Exercise instructions: All lines from the one with "Write part 3" through the one with "tree('large leafy tree", and only those, are to be reproduced exactly, both ends included.

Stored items
** START **
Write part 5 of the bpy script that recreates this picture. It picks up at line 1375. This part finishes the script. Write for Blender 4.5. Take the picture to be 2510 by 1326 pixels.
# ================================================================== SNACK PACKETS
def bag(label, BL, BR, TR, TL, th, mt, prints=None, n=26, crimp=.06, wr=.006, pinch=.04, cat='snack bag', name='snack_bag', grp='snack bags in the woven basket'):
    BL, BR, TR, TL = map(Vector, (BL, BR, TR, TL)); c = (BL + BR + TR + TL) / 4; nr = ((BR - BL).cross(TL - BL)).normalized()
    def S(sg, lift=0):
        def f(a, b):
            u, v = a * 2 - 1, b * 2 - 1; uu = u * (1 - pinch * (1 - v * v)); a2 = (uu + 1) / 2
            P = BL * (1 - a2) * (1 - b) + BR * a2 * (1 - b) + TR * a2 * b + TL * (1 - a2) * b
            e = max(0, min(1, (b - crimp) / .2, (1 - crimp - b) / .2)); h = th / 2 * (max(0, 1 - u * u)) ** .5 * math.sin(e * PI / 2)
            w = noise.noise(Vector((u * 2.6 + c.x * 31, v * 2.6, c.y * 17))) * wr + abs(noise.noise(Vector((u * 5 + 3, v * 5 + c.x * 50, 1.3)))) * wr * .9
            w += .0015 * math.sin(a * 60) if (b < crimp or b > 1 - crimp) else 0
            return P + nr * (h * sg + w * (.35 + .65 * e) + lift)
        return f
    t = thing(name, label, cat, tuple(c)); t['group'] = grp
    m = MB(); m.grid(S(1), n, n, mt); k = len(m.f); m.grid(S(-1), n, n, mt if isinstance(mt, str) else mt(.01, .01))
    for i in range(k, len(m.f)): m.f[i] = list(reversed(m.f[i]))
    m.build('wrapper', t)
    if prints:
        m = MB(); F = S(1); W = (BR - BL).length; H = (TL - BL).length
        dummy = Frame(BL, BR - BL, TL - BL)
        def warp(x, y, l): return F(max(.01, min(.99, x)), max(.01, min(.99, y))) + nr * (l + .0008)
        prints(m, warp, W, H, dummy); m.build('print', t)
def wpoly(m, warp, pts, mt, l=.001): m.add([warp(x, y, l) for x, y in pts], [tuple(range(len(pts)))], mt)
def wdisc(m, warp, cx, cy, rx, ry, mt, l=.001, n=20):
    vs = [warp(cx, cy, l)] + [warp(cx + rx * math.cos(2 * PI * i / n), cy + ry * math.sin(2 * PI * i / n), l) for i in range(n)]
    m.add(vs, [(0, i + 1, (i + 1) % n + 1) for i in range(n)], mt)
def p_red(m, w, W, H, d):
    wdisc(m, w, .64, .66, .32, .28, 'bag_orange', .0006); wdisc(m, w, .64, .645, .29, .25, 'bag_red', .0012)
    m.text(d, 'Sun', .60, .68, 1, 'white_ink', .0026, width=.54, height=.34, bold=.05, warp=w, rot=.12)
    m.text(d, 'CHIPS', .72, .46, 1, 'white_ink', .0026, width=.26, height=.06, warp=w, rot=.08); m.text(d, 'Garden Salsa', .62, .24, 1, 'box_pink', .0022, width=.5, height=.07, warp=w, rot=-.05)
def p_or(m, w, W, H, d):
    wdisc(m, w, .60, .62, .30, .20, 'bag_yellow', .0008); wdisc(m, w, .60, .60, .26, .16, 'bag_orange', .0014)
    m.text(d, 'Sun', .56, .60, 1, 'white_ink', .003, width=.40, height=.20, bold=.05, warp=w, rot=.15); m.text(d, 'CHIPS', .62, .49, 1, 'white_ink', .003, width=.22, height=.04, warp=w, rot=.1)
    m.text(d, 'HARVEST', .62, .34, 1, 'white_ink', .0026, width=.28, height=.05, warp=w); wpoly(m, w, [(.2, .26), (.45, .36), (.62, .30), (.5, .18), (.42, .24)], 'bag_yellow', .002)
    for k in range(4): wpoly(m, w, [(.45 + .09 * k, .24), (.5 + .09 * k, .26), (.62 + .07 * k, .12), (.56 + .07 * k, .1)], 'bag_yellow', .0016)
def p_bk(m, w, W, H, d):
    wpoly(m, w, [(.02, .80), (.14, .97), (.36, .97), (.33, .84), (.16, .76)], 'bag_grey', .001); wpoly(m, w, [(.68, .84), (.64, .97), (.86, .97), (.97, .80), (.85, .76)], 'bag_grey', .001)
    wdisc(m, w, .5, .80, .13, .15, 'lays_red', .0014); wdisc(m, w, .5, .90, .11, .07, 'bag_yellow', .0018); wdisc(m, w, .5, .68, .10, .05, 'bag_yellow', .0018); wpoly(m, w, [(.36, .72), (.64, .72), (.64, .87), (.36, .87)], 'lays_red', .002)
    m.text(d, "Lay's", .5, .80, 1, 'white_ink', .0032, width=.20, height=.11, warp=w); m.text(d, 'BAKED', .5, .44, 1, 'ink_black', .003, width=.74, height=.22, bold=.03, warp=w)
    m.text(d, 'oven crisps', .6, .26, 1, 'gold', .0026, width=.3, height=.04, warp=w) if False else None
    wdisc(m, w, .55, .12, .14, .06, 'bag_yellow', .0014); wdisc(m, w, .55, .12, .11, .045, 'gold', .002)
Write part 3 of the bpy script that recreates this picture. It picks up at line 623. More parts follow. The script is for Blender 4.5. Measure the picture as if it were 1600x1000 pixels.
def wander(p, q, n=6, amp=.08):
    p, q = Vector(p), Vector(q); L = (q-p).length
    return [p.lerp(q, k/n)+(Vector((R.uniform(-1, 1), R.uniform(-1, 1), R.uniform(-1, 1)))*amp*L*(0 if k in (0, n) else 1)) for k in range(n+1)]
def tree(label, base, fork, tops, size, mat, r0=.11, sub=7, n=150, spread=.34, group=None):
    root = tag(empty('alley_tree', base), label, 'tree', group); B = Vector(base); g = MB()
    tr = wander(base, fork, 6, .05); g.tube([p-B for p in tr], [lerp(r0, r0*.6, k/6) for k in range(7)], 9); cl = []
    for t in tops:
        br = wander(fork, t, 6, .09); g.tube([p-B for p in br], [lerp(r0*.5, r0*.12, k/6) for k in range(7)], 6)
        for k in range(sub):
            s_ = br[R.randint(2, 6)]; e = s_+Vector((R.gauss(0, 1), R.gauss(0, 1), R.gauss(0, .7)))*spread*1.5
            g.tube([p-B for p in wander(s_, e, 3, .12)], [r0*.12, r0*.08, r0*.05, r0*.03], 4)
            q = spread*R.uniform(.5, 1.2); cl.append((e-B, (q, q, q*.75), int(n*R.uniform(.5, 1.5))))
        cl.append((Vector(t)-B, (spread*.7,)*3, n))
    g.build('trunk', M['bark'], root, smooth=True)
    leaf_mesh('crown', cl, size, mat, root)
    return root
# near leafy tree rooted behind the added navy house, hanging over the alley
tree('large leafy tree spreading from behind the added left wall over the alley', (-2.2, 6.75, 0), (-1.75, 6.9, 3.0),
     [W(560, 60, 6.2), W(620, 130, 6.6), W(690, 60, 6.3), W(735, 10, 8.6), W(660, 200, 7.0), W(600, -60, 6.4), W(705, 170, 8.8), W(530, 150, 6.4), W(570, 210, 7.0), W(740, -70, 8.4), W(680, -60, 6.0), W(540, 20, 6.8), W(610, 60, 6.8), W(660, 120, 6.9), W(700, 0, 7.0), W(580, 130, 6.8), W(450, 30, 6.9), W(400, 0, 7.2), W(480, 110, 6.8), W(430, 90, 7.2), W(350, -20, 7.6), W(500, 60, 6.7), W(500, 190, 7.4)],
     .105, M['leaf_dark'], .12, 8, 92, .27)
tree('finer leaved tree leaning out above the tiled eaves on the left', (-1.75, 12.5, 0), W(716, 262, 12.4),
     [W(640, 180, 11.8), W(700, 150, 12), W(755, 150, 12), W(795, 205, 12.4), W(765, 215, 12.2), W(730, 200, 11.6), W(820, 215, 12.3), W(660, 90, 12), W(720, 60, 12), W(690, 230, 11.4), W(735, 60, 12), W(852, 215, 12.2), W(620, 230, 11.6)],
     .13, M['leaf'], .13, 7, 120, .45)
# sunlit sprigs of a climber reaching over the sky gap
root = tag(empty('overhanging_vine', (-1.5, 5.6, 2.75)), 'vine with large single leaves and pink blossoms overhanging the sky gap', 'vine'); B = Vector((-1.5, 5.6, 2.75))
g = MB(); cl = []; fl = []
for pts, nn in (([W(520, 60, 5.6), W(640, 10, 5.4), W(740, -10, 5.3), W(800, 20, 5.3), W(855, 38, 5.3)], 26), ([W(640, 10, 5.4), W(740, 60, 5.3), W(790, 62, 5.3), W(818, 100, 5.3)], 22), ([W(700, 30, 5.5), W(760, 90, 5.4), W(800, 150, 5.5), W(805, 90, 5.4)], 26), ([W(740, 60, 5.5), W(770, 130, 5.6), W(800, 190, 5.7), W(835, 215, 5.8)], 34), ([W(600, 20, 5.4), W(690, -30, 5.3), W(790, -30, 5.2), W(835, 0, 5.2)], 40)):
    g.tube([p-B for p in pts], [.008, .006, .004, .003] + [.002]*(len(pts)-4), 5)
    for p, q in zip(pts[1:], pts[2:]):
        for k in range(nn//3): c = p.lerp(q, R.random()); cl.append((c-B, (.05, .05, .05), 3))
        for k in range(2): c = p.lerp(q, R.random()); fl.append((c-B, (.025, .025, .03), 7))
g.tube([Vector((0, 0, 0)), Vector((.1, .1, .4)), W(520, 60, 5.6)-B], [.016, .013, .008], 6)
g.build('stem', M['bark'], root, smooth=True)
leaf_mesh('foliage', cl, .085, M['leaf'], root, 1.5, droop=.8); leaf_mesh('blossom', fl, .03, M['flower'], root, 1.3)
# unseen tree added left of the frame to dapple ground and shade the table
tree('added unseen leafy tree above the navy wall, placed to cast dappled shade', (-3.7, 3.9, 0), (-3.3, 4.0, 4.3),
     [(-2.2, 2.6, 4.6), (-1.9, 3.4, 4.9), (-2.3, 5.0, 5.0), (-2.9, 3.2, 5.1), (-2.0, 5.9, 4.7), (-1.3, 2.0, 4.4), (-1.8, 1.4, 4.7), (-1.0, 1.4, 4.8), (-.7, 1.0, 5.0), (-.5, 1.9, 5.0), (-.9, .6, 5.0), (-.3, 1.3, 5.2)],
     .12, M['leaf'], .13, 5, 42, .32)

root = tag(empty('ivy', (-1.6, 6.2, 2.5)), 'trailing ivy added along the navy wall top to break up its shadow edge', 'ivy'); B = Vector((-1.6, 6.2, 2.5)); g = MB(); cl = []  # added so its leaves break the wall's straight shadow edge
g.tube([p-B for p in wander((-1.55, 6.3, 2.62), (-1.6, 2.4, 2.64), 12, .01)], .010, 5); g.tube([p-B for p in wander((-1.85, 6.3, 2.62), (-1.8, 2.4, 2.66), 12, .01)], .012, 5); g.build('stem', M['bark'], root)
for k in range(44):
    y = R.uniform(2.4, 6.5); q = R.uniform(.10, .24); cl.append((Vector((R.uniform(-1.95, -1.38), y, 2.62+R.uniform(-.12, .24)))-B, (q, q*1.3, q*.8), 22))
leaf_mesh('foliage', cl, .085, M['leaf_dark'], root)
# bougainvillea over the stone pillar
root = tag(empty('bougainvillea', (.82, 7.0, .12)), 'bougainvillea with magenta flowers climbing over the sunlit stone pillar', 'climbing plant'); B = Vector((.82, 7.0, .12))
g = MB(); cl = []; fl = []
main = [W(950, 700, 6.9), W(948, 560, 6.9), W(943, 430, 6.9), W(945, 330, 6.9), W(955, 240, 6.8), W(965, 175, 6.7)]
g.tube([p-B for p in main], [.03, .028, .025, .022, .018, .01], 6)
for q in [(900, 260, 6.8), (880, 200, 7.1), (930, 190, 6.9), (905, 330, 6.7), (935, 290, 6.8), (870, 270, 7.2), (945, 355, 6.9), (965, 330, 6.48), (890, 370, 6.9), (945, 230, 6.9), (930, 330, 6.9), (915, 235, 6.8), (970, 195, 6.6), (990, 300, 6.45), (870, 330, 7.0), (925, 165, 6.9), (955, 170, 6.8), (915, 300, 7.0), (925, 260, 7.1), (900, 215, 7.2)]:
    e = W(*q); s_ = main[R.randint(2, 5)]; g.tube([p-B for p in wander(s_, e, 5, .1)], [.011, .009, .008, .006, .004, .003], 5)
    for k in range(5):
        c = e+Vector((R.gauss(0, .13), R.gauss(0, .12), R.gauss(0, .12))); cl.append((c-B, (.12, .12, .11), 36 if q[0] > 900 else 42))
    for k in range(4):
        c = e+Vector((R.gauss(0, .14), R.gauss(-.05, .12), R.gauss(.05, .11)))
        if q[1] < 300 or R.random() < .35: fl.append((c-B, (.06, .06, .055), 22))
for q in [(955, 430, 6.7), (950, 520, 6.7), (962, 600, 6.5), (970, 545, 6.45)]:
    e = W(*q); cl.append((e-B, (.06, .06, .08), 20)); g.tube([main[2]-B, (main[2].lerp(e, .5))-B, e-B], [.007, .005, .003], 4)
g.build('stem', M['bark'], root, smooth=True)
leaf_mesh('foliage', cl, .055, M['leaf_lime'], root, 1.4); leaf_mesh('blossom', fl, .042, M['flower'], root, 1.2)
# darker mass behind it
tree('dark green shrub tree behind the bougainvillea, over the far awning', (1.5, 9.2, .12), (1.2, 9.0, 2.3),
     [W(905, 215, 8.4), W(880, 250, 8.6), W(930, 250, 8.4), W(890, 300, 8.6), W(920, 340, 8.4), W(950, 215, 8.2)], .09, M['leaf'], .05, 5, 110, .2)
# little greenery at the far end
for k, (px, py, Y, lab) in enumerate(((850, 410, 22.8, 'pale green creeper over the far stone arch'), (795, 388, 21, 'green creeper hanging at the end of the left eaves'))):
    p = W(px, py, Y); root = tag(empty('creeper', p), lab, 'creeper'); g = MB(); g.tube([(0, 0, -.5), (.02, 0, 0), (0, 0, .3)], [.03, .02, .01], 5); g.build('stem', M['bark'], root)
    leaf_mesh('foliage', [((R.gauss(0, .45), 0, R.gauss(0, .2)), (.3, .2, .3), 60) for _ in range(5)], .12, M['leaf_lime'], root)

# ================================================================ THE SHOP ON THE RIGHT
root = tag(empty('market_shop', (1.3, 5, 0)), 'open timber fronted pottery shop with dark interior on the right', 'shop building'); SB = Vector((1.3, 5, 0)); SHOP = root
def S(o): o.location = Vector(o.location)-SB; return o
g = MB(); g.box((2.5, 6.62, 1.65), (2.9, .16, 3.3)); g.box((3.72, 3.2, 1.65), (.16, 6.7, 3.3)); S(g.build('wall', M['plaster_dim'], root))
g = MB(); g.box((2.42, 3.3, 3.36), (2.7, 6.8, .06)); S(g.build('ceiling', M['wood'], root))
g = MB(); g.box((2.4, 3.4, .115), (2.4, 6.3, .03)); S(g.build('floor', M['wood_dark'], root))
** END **
Exercise output:
Write part 3 of the bpy script that recreates this picture. It picks up at line 623. More parts follow. The script is for Blender 4.5. Measure the picture as if it were 1600x1000 pixels.
def wander(p, q, n=6, amp=.08):
    p, q = Vector(p), Vector(q); L = (q-p).length
    return [p.lerp(q, k/n)+(Vector((R.uniform(-1, 1), R.uniform(-1, 1), R.uniform(-1, 1)))*amp*L*(0 if k in (0, n) else 1)) for k in range(n+1)]
def tree(label, base, fork, tops, size, mat, r0=.11, sub=7, n=150, spread=.34, group=None):
    root = tag(empty('alley_tree', base), label, 'tree', group); B = Vector(base); g = MB()
    tr = wander(base, fork, 6, .05); g.tube([p-B for p in tr], [lerp(r0, r0*.6, k/6) for k in range(7)], 9); cl = []
    for t in tops:
        br = wander(fork, t, 6, .09); g.tube([p-B for p in br], [lerp(r0*.5, r0*.12, k/6) for k in range(7)], 6)
        for k in range(sub):
            s_ = br[R.randint(2, 6)]; e = s_+Vector((R.gauss(0, 1), R.gauss(0, 1), R.gauss(0, .7)))*spread*1.5
            g.tube([p-B for p in wander(s_, e, 3, .12)], [r0*.12, r0*.08, r0*.05, r0*.03], 4)
            q = spread*R.uniform(.5, 1.2); cl.append((e-B, (q, q, q*.75), int(n*R.uniform(.5, 1.5))))
        cl.append((Vector(t)-B, (spread*.7,)*3, n))
    g.build('trunk', M['bark'], root, smooth=True)
    leaf_mesh('crown', cl, size, mat, root)
    return root
# near leafy tree rooted behind the added navy house, hanging over the alley
tree('large leafy tree spreading from behind the added left wall over the alley', (-2.2, 6.75, 0), (-1.75, 6.9, 3.0),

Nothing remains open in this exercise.